A Garden as Apprenticeship

This page exists not to display success, but to document learning.

Monastic work is rarely perfected; it is practised. Year after year, monks return to the same tasks, not because they have mastered them, but because repetition forms judgement. Gardening, especially after absence, is apprenticeship all over again.

There will be failures. Plants that sulk. Seeds that never come up. Weeks when life intervenes and watering is forgotten. These are not deviations from the plan; they are the plan.

The intention is to record the seasons as they are actually lived — what worked, what did not, what surprised me, and what I would do differently next year. This is how craft knowledge has always been passed on: not by perfection, but by witness.

The Long View

What I am building towards is not a single good year, but a rhythm that can be returned to.

Monasteries think in decades. They plant trees they will never sit beneath. This little patio garden will not feed a community or supply an abbey table, but it will, I hope, re-establish a way of living attentively within limits — something urban life is not always good at teaching.
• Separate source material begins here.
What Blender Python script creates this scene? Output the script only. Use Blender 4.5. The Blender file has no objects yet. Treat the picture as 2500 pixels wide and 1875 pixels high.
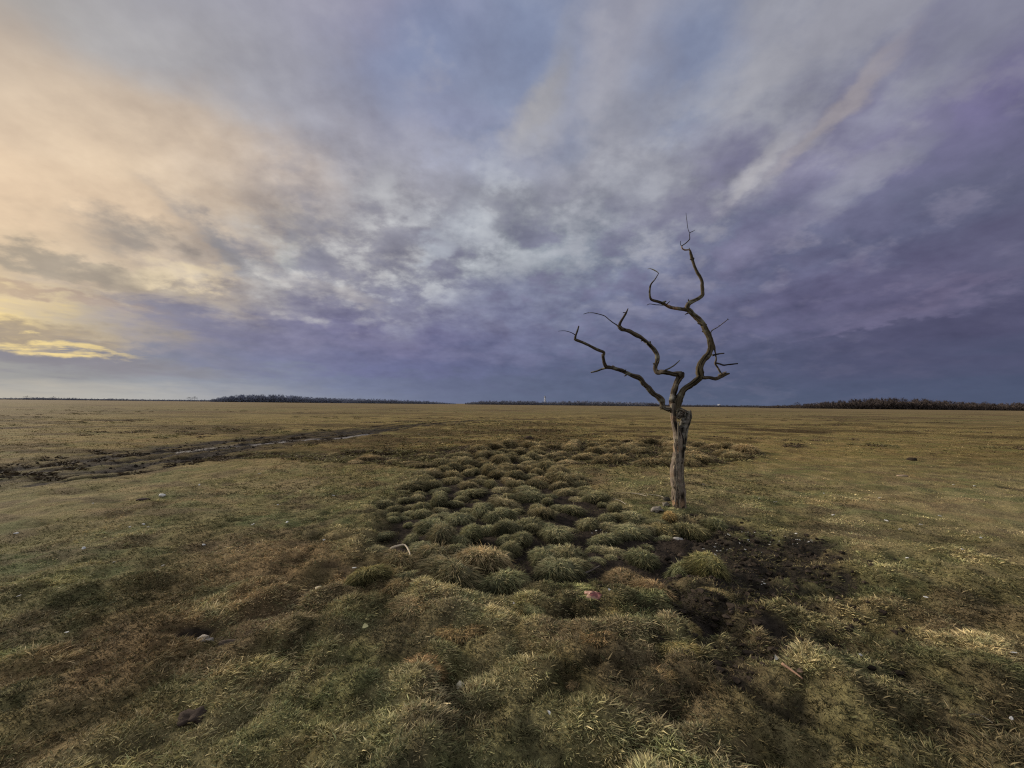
import bpy, math, random
import numpy as np
from mathutils import Matrix, Vector

random.seed(7)
rng = np.random.default_rng(11)
sc = bpy.context.scene
COL = sc.collection

# ------------------------------------------------------------------ camera
FPX = 1070.0                       # focal length in pixels of the 2500 px wide photo
CAM_H = 1.60
PITCH, ROLL = math.radians(2.63), math.radians(0.57)
CROT = Matrix.Rotation(math.radians(90) + PITCH, 3, 'X') @ Matrix.Rotation(ROLL, 3, 'Z')
CR = np.array(CROT)
cam_d = bpy.data.cameras.new('camera')
cam = bpy.data.objects.new('camera', cam_d)
COL.objects.link(cam)
cam.matrix_world = Matrix.Translation((0, 0, CAM_H)) @ CROT.to_4x4()
cam_d.sensor_width = 36.0
cam_d.lens = 36.0 * FPX / 2500.0
cam_d.clip_start = 0.05
cam_d.clip_end = 30000
sc.camera = cam
sc.render.resolution_x, sc.render.resolution_y = 1024, 768
sc.view_settings.view_transform = 'Standard'
sc.view_settings.look = 'None'
sc.view_settings.exposure = 0
sc.view_settings.gamma = 1

S = 2500.0 / 2212.0                # measurements were taken on a 2212 px wide view


def ray(u, v):
    d = CR @ np.array([(u * S - 1250) / FPX, -(v * S - 937.5) / FPX, -1.0])
    return d


def gp(u, v, z=0.0):
    """world ground point seen at (u, v) of the survey view"""
    d = ray(u, v)
    k = (z - CAM_H) / d[2]
    return np.array([d[0] * k, d[1] * k])


def at(u, v, Y):
    d = ray(u, v)
    k = Y / d[1]
    return np.array([d[0] * k, Y, CAM_H + d[2] * k])


# ------------------------------------------------------------------ numpy noise
def _hash(ix, iy, seed):
    h = (ix.astype(np.int64) * 374761393 + iy.astype(np.int64) * 668265263 + seed * 974634777) & 0xFFFFFFFF
    h = ((h ^ (h >> 13)) * 1274126177) & 0xFFFFFFFF
    h = ((h ^ (h >> 16)) * 2246822519) & 0xFFFFFFFF
    return ((h ^ (h >> 15)) & 0xFFFFFF) / float(0xFFFFFF)


def vn(x, y, seed=0):
    ix, iy = np.floor(x), np.floor(y)
    fx, fy = x - ix, y - iy
    fx = fx * fx * (3 - 2 * fx)
    fy = fy * fy * (3 - 2 * fy)
    ix = ix.astype(np.int64); iy = iy.astype(np.int64)
    a = _hash(ix, iy, seed); b = _hash(ix + 1, iy, seed)
    c = _hash(ix, iy + 1, seed); d = _hash(ix + 1, iy + 1, seed)
    return (a * (1 - fx) + b * fx) * (1 - fy) + (c * (1 - fx) + d * fx) * fy


def fbm(x, y, seed=0, oct=4, gain=0.5):
    s = 0.0; a = 1.0; t = 0.0
    for o in range(oct):
        ang = 0.6 * o + 0.3
        xr = x * math.cos(ang) - y * math.sin(ang)
        yr = x * math.sin(ang) + y * math.cos(ang)
        s = s + a * vn(xr + 17.3 * o, yr - 9.1 * o, seed + o * 13)
        t += a
        a *= gain
        x = x * 2.03; y = y * 2.03
    return s / t


def worley(x, y, seed=0, jit=.8):
    ix, iy = np.floor(x).astype(np.int64), np.floor(y).astype(np.int64)
    f1 = np.full(np.shape(x), 9.0); rid = np.zeros(np.shape(x))
    for i in (-1, 0, 1):
        for j in (-1, 0, 1):
            cx, cy = ix + i, iy + j
            h1 = _hash(cx, cy, seed); h2 = _hash(cx, cy, seed + 51)
            d = np.hypot(x - cx - .5 - jit * (h1 - .5), y - cy - .5 - jit * (h2 - .5))
            m = d < f1
            rid = np.where(m, (h1 * 13.7 + h2 * 7.3) % 1, rid); f1 = np.minimum(f1, d)
    return f1, rid


def cushion(x, y):
    """low turf cushions: value 0 in the creases .. 1 on top, and the weight of the pattern here"""
    wx = x + .16 * (fbm(x * 2.5, y * 2.5, 101, 3) - .5) * 2; wy = y + .16 * (fbm(x * 2.5, y * 2.5, 104, 3) - .5) * 2
    f, rid = worley(wx * 3.0, wy * 3.0, 7)
    c = 1 - np.clip(f / .72, 0, 1) ** 2
    f2, r2 = worley(wx * 6.5 + 3, wy * 6.5, 17)
    c2 = 1 - np.clip(f2 / .72, 0, 1) ** 2
    w = .72 * np.exp(-((x - .8) / 2.5) ** 2) * sstep(6.0, 3.8, y) + .18 * sstep(14, 4, y) + .5 * np.exp(-(((x + 1.6) / 1.6) ** 2 + ((y - 6.3) / 2.2) ** 2))
    return c * (.55 + .45 * rid), c2 * (.5 + .5 * r2), np.clip(w, 0, 1)


def sstep(a, b, x):
    t = np.clip((x - a) / (b - a), 0, 1)
    return t * t * (3 - 2 * t)


def seg_dist(x, y, P, closed=False):
    P = np.asarray(P, float)
    n = len(P)
    best = np.full(np.shape(x), 1e9)
    for i in range(n if closed else n - 1):
        a = P[i]; b = P[(i + 1) % n]
        ab = b - a
        t = np.clip(((x - a[0]) * ab[0] + (y - a[1]) * ab[1]) / (ab @ ab + 1e-12), 0, 1)
        best = np.minimum(best, np.hypot(x - a[0] - t * ab[0], y - a[1] - t * ab[1]))
    return best


def poly_sd(x, y, P):
    """signed distance, positive inside"""
    P = np.asarray(P, float)
    inside = np.zeros(np.shape(x), bool)
    n = len(P)
    for i in range(n):
        a = P[i]; b = P[(i + 1) % n]
        c = ((a[1] > y) != (b[1] > y))
        xi = (b[0] - a[0]) * (y - a[1]) / (b[1] - a[1] + 1e-12) + a[0]
        inside ^= c & (x < xi)
    d = seg_dist(x, y, P, True)
    return np.where(inside, d, -d)


def W(pts):
    return np.array([gp(u, v) for u, v in pts])


# ------------------------------------------------------------------ layout of the plain
TREE_Y = 6.6
HUM_A = W([(822, 1090), (880, 1048), (925, 1015), (985, 985), (1130, 975), (1240, 985), (1225, 1025), (1275, 1050), (1340, 1090),
           (1420, 1128), (1500, 1122), (1560, 1160), (1550, 1215), (1470, 1240), (1430, 1290), (1300, 1250), (1150, 1275), (1000, 1290),
           (880, 1255), (800, 1225), (812, 1160)])
HUM_B = W([(1000, 978), (1130, 962), (1290, 957), (1400, 950), (1500, 957), (1600, 970), (1670, 988), (1560, 1003), (1440, 1012),
           (1290, 1012), (1130, 995)])
HUM_C = W([(600, 985), (700, 977), (900, 975), (1000, 970), (1000, 990), (930, 1012), (800, 1002), (700, 1002)])
MUD = W([(1470, 1130), (1545, 1118), (1610, 1128), (1700, 1165), (1800, 1180), (1850, 1215), (1835, 1262), (1760, 1300), (1690, 1335),
         (1600, 1345), (1500, 1372), (1440, 1330), (1450, 1265), (1400, 1290), (1290, 1275), (1240, 1235), (1300, 1200), (1400, 1210)])
MUD2 = W([(1460, 1340), (1560, 1330), (1700, 1310), (1830, 1340), (1800, 1400), (1730, 1420), (1715, 1480), (1640, 1510), (1560, 1480), (1540, 1400)])
TRACK1 = W([(-400, 1075), (-60, 1030), (150, 1010), (300, 990), (430, 972), (560, 957), (740, 937), (900, 918), (1050, 908), (1260, 903), (1500, 893)])
TRACK2 = W([(300, 992), (470, 964), (640, 943), (790, 926), (900, 914), (1090, 901), (1300, 893)])
WET = W([(380, 973), (520, 961), (640, 951), (715, 946), (800, 936)])
TRENCH = W([(430, 1378), (500, 1352), (570, 1332), (620, 1312), (690, 1275), (760, 1245), (812, 1205), (822, 1160)])
BANK = W([(430, 988), (520, 985), (620, 980), (700, 981), (800, 983), (900, 983), (965, 974), (1020, 966)])
PITS = [(445, 1372, .16, .09), (500, 1388, .12, .05), (600, 1318, .18, .03), (560, 1340, .12, .02), (660, 1280, .18, .025), (740, 1240, .2, .03),
        (1302, 1262, .14, .12), (1510, 1345, .13, .09), (1180, 1258, .14, .08), (1530, 1395, .10, .06), (880, 1290, .14, .05), (1170, 1460, .1, .03),
        (1015, 1285, .12, .06), (640, 1480, .12, .03), (330, 1640, .2, .03), (1700, 1370, .16, .05), (2200, 1054, .30, .05), (1770, 1400, .10, .04)]
PITW = [(gp(u, v), r, d) for u, v, r, d in PITS]
BUMPS = [(985, 1350, .30, .10), (905, 1300, .22, .09), (1200, 1300, .35, .08), (1335, 1335, .28, .09), (1440, 1385, .28, .08), (1210, 1250, .3, .07),
         (880, 1440, .33, .08), (900, 1500, .22, .07), (1500, 1300, .2, .06), (1080, 1400, .3, .07), (1280, 1400, .25, .06), (700, 1370, .35, .06),
         (560, 1420, .35, .05), (1150, 1500, .3, .06), (1400, 1500, .3, .05), (760, 1330, .28, .07), (1600, 1560, .3, .05), (1330, 1600, .25, .05),
         (1790, 1470, .3, .07), (960, 1600, .25, .05), (420, 1500, .3, .05), (1480, 1165, .28, .06), (1420, 1150, .2, .05)]
BUMPW = [(gp(u, v), r, h) for u, v, r, h in BUMPS]
TREE_XY = gp(1463, 1104)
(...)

In a world that insists we optimise every inch, there is something quietly defiant about tending a small, ordered space simply because it is good to do so.

Why This Journey Matters

This garden is an act of reconciliation — between past and present, between rural memory and urban reality. It is also an act of stewardship: of time, energy, and hope.

By documenting the journey here, I am making room for accountability and continuity. This page will hold plans, notes, reflections, and seasonal adjustments. It will show how a garden can be built not all at once, but faithfully, with what is to hand.

And perhaps that is the most monastic thing of all: not the silence, not the stone walls, but the willingness to begin again, carefully, where you are.